Given the enormous hold of the post, there are detractors, of course. CPI MP D. Raja says the banking plan basically ties in with the department’s effort to privatise this essential service. “The land and building development of postal department and all its services are being given a PPP push. In fact, this is an essential service and the government should see it in that light,” he says.

What could be equally troubling is that 89 per cent of the post offices’ mail delivery is handled by gramin dak sevaks, an agitated lot who are demanding pensions and salaries on par with postmen. Over 1 lakh post offices are “extra-departmental”—that is, the dak sevaks own the premises and get a pittance, if at all, as rent. S.S. Mahadevaiah, general secretary, All-India Postal Extra-Departmental Employees Union, says, “The department doesn’t have bank management experience, so it will hire outsiders.

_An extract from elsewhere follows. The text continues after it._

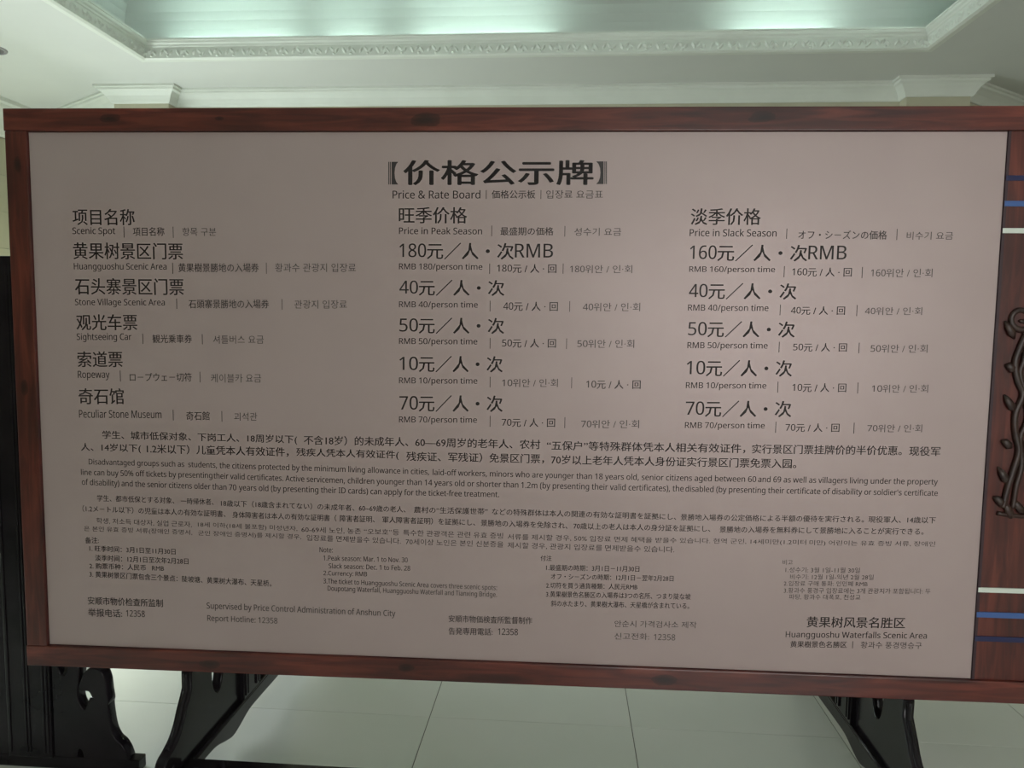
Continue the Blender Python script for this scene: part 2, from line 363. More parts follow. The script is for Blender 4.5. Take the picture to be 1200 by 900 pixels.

Recovery will be handed to us. If these E-D post offices become banks, the rent of Rs 100 (paid only to some) amounts to nothing.”

Like Saha, the dak sevaks regularly multi-task, collecting price-related inf­­o­rmation, managing NREGA acco­unts, hawking financial products and so on,  usually getting a small “incentive” payment. In this way, the postman himself has been reinvented. The Union ministry of statistics and programme implementation had roped in dak sevaks to collect commodity prices in 2010. “After initial glitches, the data flow has been smooth and useful for us,” says T.C.A. Anant, secretary in the ministry and India’s chief statistician.

Post office employees hope they will be part of the big new banking plans. So far, there are murmurs of training and rollout of handheld devices. Clearly, the bank won’t replace the post office just yet. But change is in the mail.